José Saramago por extenso

17.11.06 at 10:17 da manhã

O aniversário de José Saramago no "Jornal de Notícias"

Continuo a citar o Jornal de Notícias de hoje: "[...] O breve reencontro com amigos de longa data e com alguns familiares que fizeram questão de o cumprimentar por mais um aniversário emocionaram o escritor, mas o homem não chorou. No final da cerimónia, explicaria porquê "Se vocês fossem menos já teria chorado, mas vocês são tantos que nem sequer chorar posso". Não precisava.
Transparecia-lhe nos olhos a alma e a memória de um rapaz que nasceu numa aldeia à beira-rio, "neto de camponeses e filho de uma mãe analfabeta". Foi notório o carinho com que recebeu presentes e surpresas, entre as quais a versão ainda não corrigida do seu livro "As Pequenas Memórias" em espanhol, tradução a cargo da sua mulher, que foi terminada anteontem.

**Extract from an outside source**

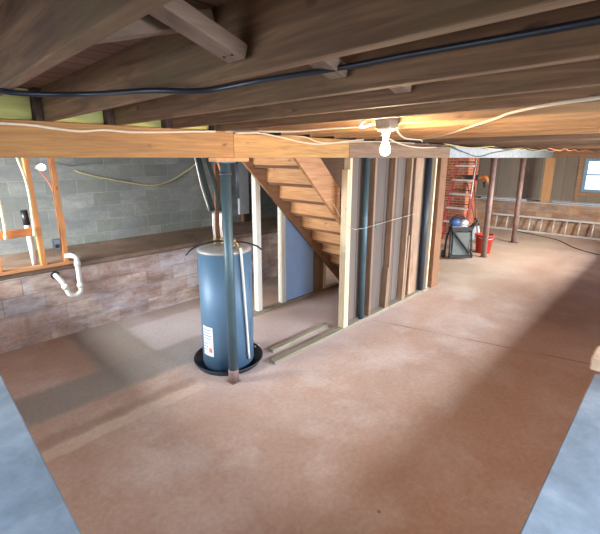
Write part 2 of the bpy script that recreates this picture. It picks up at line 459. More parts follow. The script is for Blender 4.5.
# lower block benches and their concrete caps
sbox('wall_low_left', XW0, XI, YI, YB, 0, ZL-.06, mat=M['wall_low_y'])
sbox('wall_cap_left', XW0, XI, YI, YB, ZL-.06, ZL, mat=M['ledge_near'], bev=.006)
sbox('wall_low_front', XW0, XW1, YW0, YI, 0, ZL-.06, mat=M['wall_low'])
b = B(); b.box(XW0, 2.7, YW0, YI, ZL-.06, ZL, bev=.006); obj('wall_cap_front', b, M['ledge_near'], kind='structure')
sbox('wall_cap_front_far', 2.7, XW1, YW0, YI-.03, ZL-.06, ZL, mat=M['brick_tan'], bev=.01)
sbox('wall_low_back', XW0, XW1, YB, YW1, 0, ZL-.06, mat=M['wall_low'])
sbox('wall_cap_back', XW0, XW1, YB+.012, YW1, ZL-.06, ZL, mat=M['ledge_back'], bev=.012)
sbox('wall_low_right', XF, XW1, YI, YB, 0, ZL-.03, mat=M['wall_low_y'])
sbox('wall_cap_right', XF-.02, XW1, YI, YB, ZL-.03, ZL, mat=M['ledge_far'], bev=.008)

def wall_open(name, axis, pos, th, a0, a1, openings, mat, z0=ZL, z1=ZS):
    """wall along the other axis with rectangular window openings (a, b, zlo, zhi)"""
    b = B()
    def bx(p, q, zl, zh):
        if q-p < 1e-4 or zh-zl < 1e-4: return
        if axis == 'x': b.box(pos, pos+th, p, q, zl, zh, bev=0)
        else: b.box(p, q, pos, pos+th, zl, zh, bev=0)
    cur = a0
    for (p, q, zl, zh) in sorted(openings):
        bx(cur, p, z0, z1); bx(p, q, z0, zl); bx(p, q, zh, z1); cur = q
    bx(cur, a1, z0, z1)
    obj(name, b, mat, kind='structure')

def window(name, axis, pos, a0, a1, z0, z1, sashes=2, frame=.045, depth=.1, mat=None):
    """double-hung window: frame, meeting rail, panes"""
    mat = mat or M['win_frame']
    r = bpy.data.objects.new(name, None); COL.objects.link(r); r['kind'] = 'structure'
    mid = (a0+a1)/2
    r.location = (pos, mid, z0) if axis == 'x' else (mid, pos, z0)
    def bx(b, p, q, zl, zh, d0, d1, bev=.003):
        if axis == 'x': b.box(pos+d0, pos+d1, p, q, zl, zh, bev=bev)
        else: b.box(p, q, pos+d0, pos+d1, zl, zh, bev=bev)
    b = B()
    bx(b, a0, a0+frame, z0, z1, 0, depth); bx(b, a1-frame, a1, z0, z1, 0, depth)
    bx(b, a0+frame, a1-frame, z0, z0+frame, 0, depth); bx(b, a0+frame, a1-frame, z1-frame, z1, 0, depth)
    obj('window_frame', b, mat, r)
    zm = (z0+z1)/2+.02
    for (lo, hi, d) in ((z0+frame, zm+.02, .02), (zm-.02, z1-frame, .055)):
        s_ = B(); w = .03; p, q = a0+frame, a1-frame
        bx(s_, p, p+w, lo, hi, d, d+.03); bx(s_, q-w, q, lo, hi, d, d+.03)
        bx(s_, p+w, q-w, lo, lo+w, d, d+.03); bx(s_, p+w, q-w, hi-w, hi, d, d+.03)
        so = obj('sash', s_, mat, r)
        g = B(); bx(g, p+w, q-w, lo+w, hi-w, d+.012, d+.018, bev=0); obj('pane', g, M['glass'], so)
    return r

W1 = (1.05, 2.16, 1.16, 2.08)
wall_open('wall_right', 'x', XW1, .2, YW0, YW1, [W1], M['far_wall'])
window('window_1', 'x', XW1+.02, W1[0], W1[1], W1[2], W1[3])
WB = [(.7, 2.6, 1.15, 2.1), (4.1, 5.8, 1.15, 2.1)]
wall_open('wall_left', 'x', XW0-.2, .2, YW0-.2, YW1, WB, M['wall_y'])
window('window_2', 'x', XW0-.15, *WB[0]); window('window_3', 'x', XW0-.15, *WB[1])
WC = [(.5, 2.1, 1.15, 2.1), (3.9, 5.9, 1.15, 2.1), (8.2, 10.2, 1.15, 2.1)]
wall_open('wall_front', 'y', YW0-.2, .2, XW0, XW1+.2, WC, M['wall_up'])
window('window_4', 'y', YW0-.15, *WC[0]); window('added_window_5', 'y', YW0-.15, *WC[1]); window('window_6', 'y', YW0-.15, *WC[2])  # middle one is an unseen window added to let in more light
wall_open('wall_back', 'y', YW1, .2, XW0-.2, XW1+.2, [], M['wall_up'], z0=0)

# wood framing round the far window
b = B()
b.box(XW1-.045, XW1, .4, 3.1, 2.12, 2.29); b.box(XW1-.03, XW1, 2.19, 2.29, ZL, 2.12); b.box(XW1-.03, XW1, .9, 2.19, 1.04, 1.14)
obj('trim_1', b, wood('window_trim_wood', (150, 108, 78), (188, 146, 110), 'y', .7), kind='structure')

# ground outside the far window
sbox('ground_lawn', XW1+.25, 16.2, -12, 14, .95, 1.0, mat=M['grass'])
sbox('ground_drive', 16.2, 60, -30, 34, .95, 1.0, mat=M['drive'])

# ------------------------------------------------------------------ joists
J0, JS = .29, .4064
near_x = [J0+JS*k for k in range(-3, 33)]
for k in range(-3, 33):
    x = J0+JS*k
    if x+.02 > XW1: continue
    b = B(); b.box(x-.0195, x+.0195, YW0, 2.9, ZT, ZS, bev=.0025)
    if k < 0:
        lab = 'grey-brown floor joist over the left concrete ledge, ' + {-1: 'nearest', -2: 'second', -3: 'third'}[k] + ' outward from the ledge edge'
    elif k == 0: lab = 'dark floor joist at the top left corner, crossed by the nearest diagonal board'
    else:
        lab = 'floor joist under the boards overhead, %s counting away from the camera' % ordw(k)
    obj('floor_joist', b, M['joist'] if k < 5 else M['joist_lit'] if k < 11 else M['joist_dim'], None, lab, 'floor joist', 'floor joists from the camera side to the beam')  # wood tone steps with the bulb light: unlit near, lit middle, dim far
for k in range(-1, 33):
    x = J0+JS*k-.0405
    if x > XW1: continue
    y0 = 4.02 if 2.55 < x < 5.3 else 2.765
    b = B(); b.box(x-.0195, x+.0195, y0, YW1, ZT, ZS, bev=.0025)
    lab = 'aged joist on the far side of the beam, %s counting from the left end' % ordw(k+1)
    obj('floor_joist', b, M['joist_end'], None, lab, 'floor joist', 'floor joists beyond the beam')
# headers round the stair opening
b = B(); b.box(2.5, 5.33, 3.975, 4.015, ZT, ZS); obj('header_board', b, M['joist_end'], None, 'header board boxing the floor opening above the stair', 'board')
# greenish blocking between joists over the beam
for k in range(-1, 4):
    x0 = J0+JS*k+.021; x1 = J0+JS*(k+1)-.021
    b = B(); b.box(x0, x1-.042, 2.84, 2.878, ZT, ZS-.002)
    lab = ['yellow-green blocking board over the beam at the far left edge', 'yellow-green blocking board over the beam, left of the dark joist end',
           'yellow-green blocking board over the beam under the black hose', 'yellow-green blocking board over the beam left of the splice',
           'yellow-green blocking board over the beam nearest the splice'][k+1]
    obj('blocking_board', b, M['green_wood'], None, lab, 'board', 'blocking boards over the beam')
# cross bridging
for k in range(0, 12):
    xa = J0+JS*k+.0215; xb = J0+JS*(k+1)-.0215
    for s, y in ((0, .865), (1, 1.0)):
        p, q = ((xa+.012, y, ZS-.03), (xb-.012, y, ZT+(.045 if k == 0 else .058))) if s == 0 else ((xa+.012, y, ZT+.05), (xb-.012, y, ZS-.03))
        lab = ('large diagonal bridging board at the top left, nailed low on the second joist' if (k, s) == (0, 0) else
               'pinkish bridging board rising behind the large diagonal one at top left' if (k, s) == (0, 1) else
               'bridging board between %s and %s joists from the camera, %s' % (ordw(k), ordw(k+1), 'falling rightward' if s == 0 else 'rising rightward'))
        if k == 0 and s == 0: root = None
        b = B(); b.bar(p, q, .07, .038, (0, 0, 1), .003)
        o = obj('bridging_board', b, M['brace'], None, lab, 'board', 'cross bridging between the joists')
        if k == 0:
            for yy in (-.018, .014):
                e = Vector(q if s == 0 else p); d = (Vector(q)-Vector(p)).normalized()*(-1 if s == 0 else 1)
                c = e+d*.035+Vector((0, yy, -.019))
                n = B(); n.lathe(c-Vector((0, 0, .002)), [(0, -.001), (.004, -.001), (.004, .004), (0, .004)], 8)
                obj('nail_head', n, M['nail'], o)

# ------------------------------------------------------------------ beams
b = B(); b.box(XW0, 2.035, 2.757, 2.884, ZB, ZT); obj('support_beam', b, M['beam'], None, 'orange-brown timber beam at the left, up to the splice over the water heater', 'beam')
b = B(); b.box(2.04, 3.62, 2.762, 2.884, ZB, ZT-.012); obj('support_beam', b, wood('amber_beam_wood', (154, 104, 48), (196, 146, 80), 'x', .6, knot=(84, 44, 24), vary=.02), None, 'amber timber beam between the splice over the heater and the pale doubled stud', 'beam')
b = B(); b.box(3.624, 6.22, 2.762, 2.884, ZB, ZT-.015); obj('support_beam', b, M['beam_dark'], None, 'brown timber beam over the stud partition, right behind the light bulb', 'beam')
b = B(); b.box(6.225, 13.1, 2.85, 2.97, ZB, 2.28, bev=.004); obj('support_beam', b, M['white_beam'], None, 'beam with chipped white paint beyond the partition, on two brown posts', 'beam')

def post(x, y, r, mat, label, top=ZB, plate=True, bracket=False, w=.1):
    e = empty('support_post', (x, y, 0), label, 'post', 'posts under the beam line')
    b = B(); b.lathe((x, y, .006 if plate else 0), [(0, 0), (r, 0), (r, top-.012), (0, top-.012)], 28); obj('shaft', b, mat, e)
    if plate:
        b = B(); b.box(x-w/2, x+w/2, y-w/2, y+w/2, 0, .006, bev=.001); obj('base_plate', b, M['rust'], e)
    b = B(); b.box(x-w*.7, x+w*.7, y-.055, y+.055, top-.008, top, bev=.001); obj('top_plate', b, mat, e)
    return e
e = post(1.985, 2.82, .043, M['steel_post'], 'teal steel post standing in front of the water heater')
b = B(); b.lathe((1.985, 2.82, 1.95), [(.043, 0), (.052, 0), (.052, .03), (.043, .03)], 28); obj('collar', b, M['steel_dark'], e)
b = B(); b.lathe((1.985, 2.82, .0065), [(.043, 0), (.050, 0), (.049, .12), (.043, .125)], 28); obj('rusted_foot', b, M['rust'], e, label='rusty brown foot')
post(4.03, 2.803, .038, M['steel_post'], 'dark teal steel post in the partition, beside the pale doubled stud', w=.085)
post(5.64, 2.803, .042, M['steel_dark'], 'dark steel post near the far end of the stud partition', w=.09)
post(8.72, 2.93, .058, M['rust'], 'rusty brown post beside the red bucket', w=.14)
post(10.8, 2.95, .055, M['rust'], 'rusty brown post in front of the ladder on its side', w=.2)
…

Após tantas solicitações e cumprimentos, o escritor disse, por fim, que "não esperava". "Entre as surpresas que tenho na minha vida, talvez a principal tenha sido esta". "Só por isto valeu a pena ter chegado aos 84 anos", afirmou, às centenas de pessoas presentes. Muitos já de livro na mão - a Caminho montou uma banca no local - ouviram Saramago despir a pele de cidadão do mundo e regressar à simplicidade e ingenuidade da criança que foi "Se não tivesse nascido aqui não seria a pessoa que sou".

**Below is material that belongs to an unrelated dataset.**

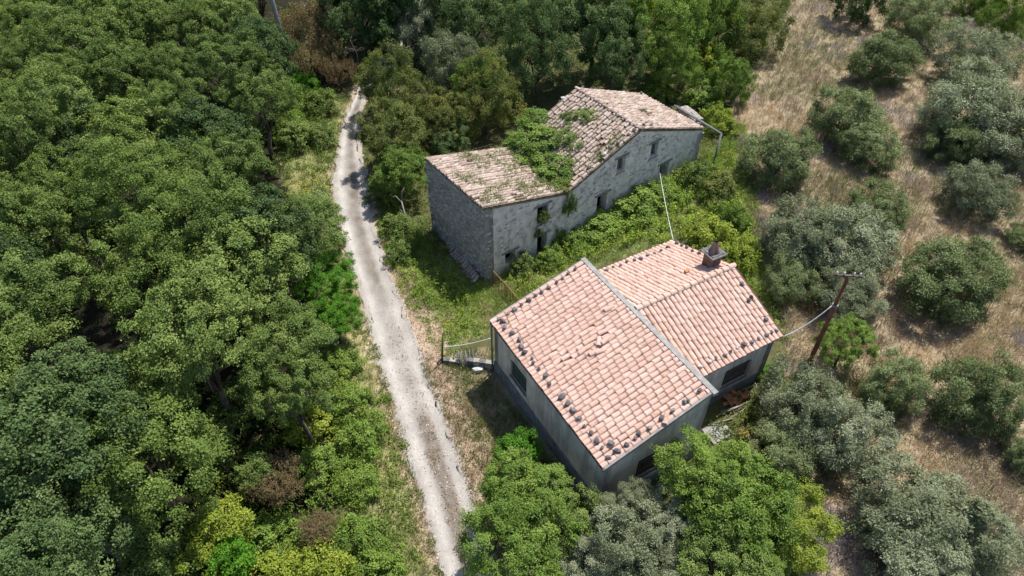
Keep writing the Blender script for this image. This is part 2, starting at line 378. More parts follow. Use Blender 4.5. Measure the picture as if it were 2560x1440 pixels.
ry = np.arange(2.0, 64, .16); ts = np.linspace(-.06, 1.06, 40)
l, r = road_span(ry)
T, RYg = np.meshgrid(ts, ry)
edge = np.clip(np.abs(T - .5) * 2, 0, 2)
Xr = l[:, None] + (r - l)[:, None] * T + (edge > .8) * .7 * (fbm(RYg.ravel(), T.ravel() * 3, .5, 21).reshape(T.shape) - .5)
Zr = terr(Xr, RYg) + .03 + .03 * (fbm(Xr.ravel(), RYg.ravel(), .35, 4).reshape(T.shape) - .5) - .03 * np.exp(-((T - .27) / .12) ** 2) - .03 * np.exp(-((T - .75) / .12) ** 2) - .09 * sst(edge, .97, 1.12)
nx = len(ts); i = (np.arange(len(ry) - 1)[:, None] * nx + np.arange(nx - 1)[None, :]).ravel()
Fr = np.stack([i, i + 1, i + nx + 1, i + nx], 1)
Xf, Yf, Tf = Xr.ravel(), RYg.ravel(), T.ravel()
nz = fbm(Xf, Yf, .7, 31)[:, None]; n2 = fbm(Xf, Yf, 2.5, 35)[:, None]
pale = np.array([.35, .325, .295]) * (.70 + .5 * nz) * (1 + .30 * (np.exp(-((Tf - .25) / .13) ** 2) + np.exp(-((Tf - .77) / .13) ** 2)) - .10)[:, None]
strip = np.exp(-((Tf - .53 - .06 * (n2[:, 0] - .5)) / .13) ** 2) * (1 - sst(Yf, 17.2, 18.4)) * (.8 + 1.1 * fbm(Xf, Yf, .5, 41))
strip2 = np.exp(-((Tf - .58) / .17) ** 2) * (.25 + .75 * sst(Yf, 24, 27)) * (.3 + 1.1 * fbm(Xf, Yf, .6, 43))
k = np.clip(strip + strip2, 0, .92)[:, None]
litter = np.array([.17, .145, .12]) * (.6 + .8 * fbm(Xf, Yf, .3, 47)[:, None])
cr = pale * (1 - k) + litter * k
e = (sst(np.abs(Tf - .5) * 2, .82, 1.02) * .7)[:, None]; cr = cr * (1 - e) + np.array([.38, .31, .235]) * e
tag(link('road', mesh_np('road', np.stack([Xf, Yf, Zr.ravel()], 1), Fr, cr, True), M['road']), kind='structure')

# ------------------------------------------------------------------ roofs: tiles
def tile_mesh(name, L=.44, w0=.104, w1=.090, h=.062, th=.016, seg=6, flip=False):
    """one barrel cover tile: y runs up the slope, mouth at y = 0"""
    v = []; f = []; sm = []
    def arc(y, w, hh, lift):
        i0 = len(v)
        for k in range(seg + 1):
            a = math.pi * k / seg; v.append((-w * math.cos(a), y, hh * math.sin(a) + lift))
        return i0
    def strip(i, j, smooth):
        for k in range(seg): f.append((i + k, j + k, j + k + 1, i + k + 1)); sm.append(smooth)
    o0 = arc(0, w0, h, .034); o1 = arc(L, w1, h * .86, 0); strip(o0, o1, True)
    r0 = arc(0, w0, h, .034); r1 = arc(0, w0 - th, h - th, .034); strip(r1, r0, False)
    i0 = arc(0, w0 - th, h - th, .034); i1 = arc(L, w1 - th, h * .86 - th, 0); strip(i1, i0, True)
    me = bpy.data.meshes.new(name); me.from_pydata(v, [], f); me.update()
    me.polygons.foreach_set('use_smooth', sm)
    return me

TILE = [tile_mesh('tile', .44, .106 + random.uniform(-.003, .003), .093, .060 + random.uniform(-.003, .005)) for _ in range(4)]
OTILE = [tile_mesh('old_tile', .43 + random.uniform(-.03, .03), .100 + random.uniform(-.008, .006), .078, .072 + random.uniform(-.01, .01)) for _ in range(6)]

def tile_field(E0, E1, T0, T1, ncol, nrow, jit=1.0, drop=None, skew=0.0):
    """matrices for cover tiles on a plane whose eave runs E0-E1 and top T0-T1 (world), plus channel strips"""
    E0, E1, T0, T1 = [Vector(p) for p in (E0, E1, T0, T1)]
    nrm = (E1 - E0).cross(T0 - E0).normalized()
    if nrm.z < 0: nrm = -nrm
    out = []; ch_v = []; ch_f = []; ch_t = []
    for i in range(ncol):
        s = (i + .5) / ncol; e = E0.lerp(E1, s); t_ = T0.lerp(T1, s); d = (t_ - e); Lc = d.length; y = d.normalized()
        ex = Lc / nrow; off = ((i * skew) % 1.0) * ex * .5
        wob = random.uniform(-.008, .008) * jit
        for j in range(nrow + (1 if off > .05 else 0)):
            dist = j * ex - (off if j else 0) + random.uniform(-.014, .014) * jit
            if dist > Lc - .06: continue
            ex_ = y.cross(nrm).normalized()
            yaw = random.gauss(0, .020) * jit
            yy = (Matrix.Rotation(yaw, 3, nrm) @ y)
            yy = (yy + nrm * random.gauss(0, .006) * jit).normalized()
            xx = yy.cross(nrm).normalized(); zz = xx.cross(yy)
            p = e + y * dist + ex_ * (wob + random.gauss(0, .004) * jit) + nrm * random.uniform(0, .008) * jit
            if drop and drop(p): continue
            ln = min(1.0, (Lc - dist + .03) / .44)
            Mx = Matrix(((xx.x, yy.x * ln, zz.x, p.x), (xx.y, yy.y * ln, zz.y, p.y), (xx.z, yy.z * ln, zz.z, p.z), (0, 0, 0, 1)))
            out.append(Mx)
    W = (E1 - E0).length / ncol
    for i in range(ncol + 1):                      # channels: concave strip between two covers, stepped row by row
        s = i / ncol; e = E0.lerp(E1, s); t_ = T0.lerp(T1, s); d = (t_ - e); Lc = d.length; y = d.normalized(); x = y.cross(nrm).normalized()
        ex = Lc / nrow
        for j in range(nrow):
            tt = random.random()
            b = len(ch_v)
            for q, lift in ((j * ex - .03, .024), (min((j + 1) * ex, Lc), .0)):
                for k in range(5):
                    a = math.pi * k / 4; ch_v.append(e + y * q - x * math.cos(a) * .075 + nrm * (lift + .002 - .045 * math.sin(a) + .03)); ch_t.append(tt)
            for k in range(4): ch_f.append((b + k, b + k + 1, b + 6 + k, b + 5 + k))
    return out, (ch_v, ch_f, ch_t)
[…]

O neto da Josefa e do Jerónimo viu muitas crianças na assistência e foi também a elas que se dirigiu, quase no final da sessão de lançamento do livro em que conta as memórias dos seus primeiros 15 anos. Pediu-lhes para serem responsáveis, como quando dizia à avó que ia dar uma volta. Aos pais, disse "Cuidem das vossas crianças". "Ajudem-nas a aprender, a serem educadas e a respeitar os mais velhos, para que sejam pessoas mais conscientes e capazes de entender o mundo", afirmou.
No dia em que voltou à Azinhaga para "acabar de nascer", o escritor perguntou "Qual seria o meu destino?" Numa zona ainda hoje predominantemente rural, o mais certo seria a "enxada". Não foi. Talvez porque muito cedo saiu da aldeia, aos dois anos, levado pelos pais, "migrantes empurrados pela necessidade". Talvez porque já em criança era mais introspectivo que os outros meninos, mais atento ao mundo que o rodeava. Como chegou onde chegou? "Não sei", respondeu, perante uma plateia esfomeada de explicações, que não se satisfez com tão pouco. "Parece que vou ter de comprar o livro", desabafa um espectador.
A memória deste dia, "Zézito", o Saramago, "a alcunha por que a família era conhecida na aldeia" ou apenas José de Sousa, não deverá esquecer.".